Given data.
# # #

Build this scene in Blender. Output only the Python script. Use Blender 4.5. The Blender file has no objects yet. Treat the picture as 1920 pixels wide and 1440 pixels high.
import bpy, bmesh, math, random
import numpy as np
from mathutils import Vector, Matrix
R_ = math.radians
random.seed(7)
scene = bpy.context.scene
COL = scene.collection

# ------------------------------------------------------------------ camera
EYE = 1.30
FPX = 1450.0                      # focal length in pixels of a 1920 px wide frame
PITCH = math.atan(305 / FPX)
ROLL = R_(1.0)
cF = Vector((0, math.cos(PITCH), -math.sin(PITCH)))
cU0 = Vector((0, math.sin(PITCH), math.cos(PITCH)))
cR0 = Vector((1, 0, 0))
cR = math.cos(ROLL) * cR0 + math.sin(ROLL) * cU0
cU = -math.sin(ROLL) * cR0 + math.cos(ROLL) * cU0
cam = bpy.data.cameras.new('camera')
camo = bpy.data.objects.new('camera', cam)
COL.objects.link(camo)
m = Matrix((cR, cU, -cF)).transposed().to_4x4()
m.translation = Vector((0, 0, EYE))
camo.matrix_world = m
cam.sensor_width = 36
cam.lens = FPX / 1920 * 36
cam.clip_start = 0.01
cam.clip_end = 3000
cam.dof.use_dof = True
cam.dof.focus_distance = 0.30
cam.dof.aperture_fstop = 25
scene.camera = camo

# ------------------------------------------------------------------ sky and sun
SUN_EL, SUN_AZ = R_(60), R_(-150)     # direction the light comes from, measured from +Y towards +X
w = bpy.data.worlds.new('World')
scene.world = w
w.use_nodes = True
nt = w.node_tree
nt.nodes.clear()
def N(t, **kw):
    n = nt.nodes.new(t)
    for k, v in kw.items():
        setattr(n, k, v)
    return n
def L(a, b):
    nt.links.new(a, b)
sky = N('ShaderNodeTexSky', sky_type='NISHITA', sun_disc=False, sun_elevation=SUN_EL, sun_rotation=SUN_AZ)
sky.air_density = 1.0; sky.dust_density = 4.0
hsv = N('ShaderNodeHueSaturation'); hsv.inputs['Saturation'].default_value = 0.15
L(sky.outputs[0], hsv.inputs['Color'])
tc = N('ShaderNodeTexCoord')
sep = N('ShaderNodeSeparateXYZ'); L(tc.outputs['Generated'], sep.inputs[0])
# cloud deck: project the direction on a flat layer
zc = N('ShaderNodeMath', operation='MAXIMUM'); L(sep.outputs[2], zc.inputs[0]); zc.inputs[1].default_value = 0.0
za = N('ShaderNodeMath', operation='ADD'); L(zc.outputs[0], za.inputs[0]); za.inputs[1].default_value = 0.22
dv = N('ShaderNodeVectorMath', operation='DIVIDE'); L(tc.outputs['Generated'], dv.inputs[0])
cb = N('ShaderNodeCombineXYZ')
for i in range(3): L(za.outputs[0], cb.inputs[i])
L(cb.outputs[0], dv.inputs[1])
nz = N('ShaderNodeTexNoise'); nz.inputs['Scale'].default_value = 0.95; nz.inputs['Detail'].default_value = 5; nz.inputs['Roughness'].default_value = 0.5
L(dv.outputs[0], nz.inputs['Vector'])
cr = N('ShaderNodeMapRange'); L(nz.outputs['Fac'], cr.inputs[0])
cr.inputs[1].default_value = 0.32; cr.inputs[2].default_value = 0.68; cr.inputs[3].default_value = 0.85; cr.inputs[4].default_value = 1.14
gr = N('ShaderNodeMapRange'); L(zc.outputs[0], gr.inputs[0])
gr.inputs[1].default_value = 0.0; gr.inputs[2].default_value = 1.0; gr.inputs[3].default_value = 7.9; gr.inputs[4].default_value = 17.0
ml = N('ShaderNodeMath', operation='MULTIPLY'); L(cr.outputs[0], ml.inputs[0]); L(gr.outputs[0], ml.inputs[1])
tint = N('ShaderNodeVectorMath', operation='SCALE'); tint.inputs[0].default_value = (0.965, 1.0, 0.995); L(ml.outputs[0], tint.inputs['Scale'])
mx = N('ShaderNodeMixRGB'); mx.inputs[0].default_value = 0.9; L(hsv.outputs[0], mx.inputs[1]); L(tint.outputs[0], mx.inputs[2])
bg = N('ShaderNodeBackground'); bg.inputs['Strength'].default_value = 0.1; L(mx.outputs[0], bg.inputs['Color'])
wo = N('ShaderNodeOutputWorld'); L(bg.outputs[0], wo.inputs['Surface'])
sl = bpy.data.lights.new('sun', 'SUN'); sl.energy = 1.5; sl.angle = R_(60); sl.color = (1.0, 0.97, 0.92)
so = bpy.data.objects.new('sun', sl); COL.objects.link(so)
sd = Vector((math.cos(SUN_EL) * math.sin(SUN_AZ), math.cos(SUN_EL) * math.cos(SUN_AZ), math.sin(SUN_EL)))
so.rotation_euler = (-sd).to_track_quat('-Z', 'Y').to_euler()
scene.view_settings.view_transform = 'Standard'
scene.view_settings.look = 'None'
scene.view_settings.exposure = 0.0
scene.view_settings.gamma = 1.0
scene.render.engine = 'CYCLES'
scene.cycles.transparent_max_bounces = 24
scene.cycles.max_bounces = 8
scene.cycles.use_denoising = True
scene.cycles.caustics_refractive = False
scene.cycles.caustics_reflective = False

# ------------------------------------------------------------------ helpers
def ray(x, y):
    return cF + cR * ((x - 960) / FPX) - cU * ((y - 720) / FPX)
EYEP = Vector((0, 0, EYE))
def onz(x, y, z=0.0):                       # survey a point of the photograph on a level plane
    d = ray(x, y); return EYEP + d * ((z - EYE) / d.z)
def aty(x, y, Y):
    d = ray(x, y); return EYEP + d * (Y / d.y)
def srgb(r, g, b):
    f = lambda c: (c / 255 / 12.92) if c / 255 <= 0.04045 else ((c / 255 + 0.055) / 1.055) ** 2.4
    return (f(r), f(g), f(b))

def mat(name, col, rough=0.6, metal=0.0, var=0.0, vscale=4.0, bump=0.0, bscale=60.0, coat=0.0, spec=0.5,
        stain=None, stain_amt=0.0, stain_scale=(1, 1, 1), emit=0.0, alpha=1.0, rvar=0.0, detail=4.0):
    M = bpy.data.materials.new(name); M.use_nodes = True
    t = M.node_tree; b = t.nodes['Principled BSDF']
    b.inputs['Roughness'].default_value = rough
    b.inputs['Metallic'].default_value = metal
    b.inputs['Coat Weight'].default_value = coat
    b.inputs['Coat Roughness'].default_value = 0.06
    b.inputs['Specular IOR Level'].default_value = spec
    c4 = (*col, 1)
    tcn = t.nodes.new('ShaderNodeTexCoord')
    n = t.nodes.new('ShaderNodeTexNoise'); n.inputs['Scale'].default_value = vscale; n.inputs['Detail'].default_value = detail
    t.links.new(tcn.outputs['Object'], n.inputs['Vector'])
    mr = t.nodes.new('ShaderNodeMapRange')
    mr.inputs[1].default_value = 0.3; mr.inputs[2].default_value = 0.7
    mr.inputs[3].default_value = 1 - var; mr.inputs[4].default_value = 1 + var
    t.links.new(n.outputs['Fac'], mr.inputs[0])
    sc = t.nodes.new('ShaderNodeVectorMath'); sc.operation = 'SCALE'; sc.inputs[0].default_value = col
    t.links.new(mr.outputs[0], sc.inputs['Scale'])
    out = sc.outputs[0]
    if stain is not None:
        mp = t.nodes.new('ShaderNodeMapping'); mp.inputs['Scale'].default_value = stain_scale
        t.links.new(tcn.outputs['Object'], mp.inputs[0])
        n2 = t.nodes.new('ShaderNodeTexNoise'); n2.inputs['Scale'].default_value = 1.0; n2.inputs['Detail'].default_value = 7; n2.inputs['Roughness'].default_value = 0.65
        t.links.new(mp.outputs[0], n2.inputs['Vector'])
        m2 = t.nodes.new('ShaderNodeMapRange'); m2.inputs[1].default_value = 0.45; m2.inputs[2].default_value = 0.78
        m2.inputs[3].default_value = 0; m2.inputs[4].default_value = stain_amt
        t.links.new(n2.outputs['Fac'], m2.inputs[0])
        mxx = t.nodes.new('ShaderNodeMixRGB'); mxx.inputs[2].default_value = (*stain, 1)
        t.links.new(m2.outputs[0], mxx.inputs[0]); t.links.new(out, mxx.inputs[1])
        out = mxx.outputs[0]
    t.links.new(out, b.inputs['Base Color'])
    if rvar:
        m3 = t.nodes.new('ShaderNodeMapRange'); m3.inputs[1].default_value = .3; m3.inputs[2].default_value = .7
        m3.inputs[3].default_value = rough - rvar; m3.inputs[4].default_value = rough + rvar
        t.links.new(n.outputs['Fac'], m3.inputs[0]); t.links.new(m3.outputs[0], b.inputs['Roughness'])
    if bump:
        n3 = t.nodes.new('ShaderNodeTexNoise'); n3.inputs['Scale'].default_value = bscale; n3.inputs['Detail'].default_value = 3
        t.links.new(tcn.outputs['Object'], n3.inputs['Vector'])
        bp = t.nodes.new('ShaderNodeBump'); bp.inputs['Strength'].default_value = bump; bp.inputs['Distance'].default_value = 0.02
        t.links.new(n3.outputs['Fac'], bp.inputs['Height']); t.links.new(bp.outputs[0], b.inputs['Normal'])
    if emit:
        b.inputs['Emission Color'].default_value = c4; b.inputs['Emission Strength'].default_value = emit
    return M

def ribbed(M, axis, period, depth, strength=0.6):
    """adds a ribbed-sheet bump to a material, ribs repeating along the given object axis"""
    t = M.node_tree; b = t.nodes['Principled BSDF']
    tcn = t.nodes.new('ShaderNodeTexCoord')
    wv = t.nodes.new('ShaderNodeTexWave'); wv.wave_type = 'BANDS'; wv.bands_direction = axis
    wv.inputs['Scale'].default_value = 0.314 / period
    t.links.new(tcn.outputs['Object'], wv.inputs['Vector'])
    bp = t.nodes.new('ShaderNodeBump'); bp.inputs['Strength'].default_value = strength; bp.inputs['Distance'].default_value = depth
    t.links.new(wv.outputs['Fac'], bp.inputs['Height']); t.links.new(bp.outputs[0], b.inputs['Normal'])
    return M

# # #

Your goal. What you return should be the lines from the start of the data through the line with "scene.camera = camo", quoted exactly and nothing more.

Completed task.
Build this scene in Blender. Output only the Python script. Use Blender 4.5. The Blender file has no objects yet. Treat the picture as 1920 pixels wide and 1440 pixels high.
import bpy, bmesh, math, random
import numpy as np
from mathutils import Vector, Matrix
R_ = math.radians
random.seed(7)
scene = bpy.context.scene
COL = scene.collection

# ------------------------------------------------------------------ camera
EYE = 1.30
FPX = 1450.0                      # focal length in pixels of a 1920 px wide frame
PITCH = math.atan(305 / FPX)
ROLL = R_(1.0)
cF = Vector((0, math.cos(PITCH), -math.sin(PITCH)))
cU0 = Vector((0, math.sin(PITCH), math.cos(PITCH)))
cR0 = Vector((1, 0, 0))
cR = math.cos(ROLL) * cR0 + math.sin(ROLL) * cU0
cU = -math.sin(ROLL) * cR0 + math.cos(ROLL) * cU0
cam = bpy.data.cameras.new('camera')
camo = bpy.data.objects.new('camera', cam)
COL.objects.link(camo)
m = Matrix((cR, cU, -cF)).transposed().to_4x4()
m.translation = Vector((0, 0, EYE))
camo.matrix_world = m
cam.sensor_width = 36
cam.lens = FPX / 1920 * 36
cam.clip_start = 0.01
cam.clip_end = 3000
cam.dof.use_dof = True
cam.dof.focus_distance = 0.30
cam.dof.aperture_fstop = 25
scene.camera = camo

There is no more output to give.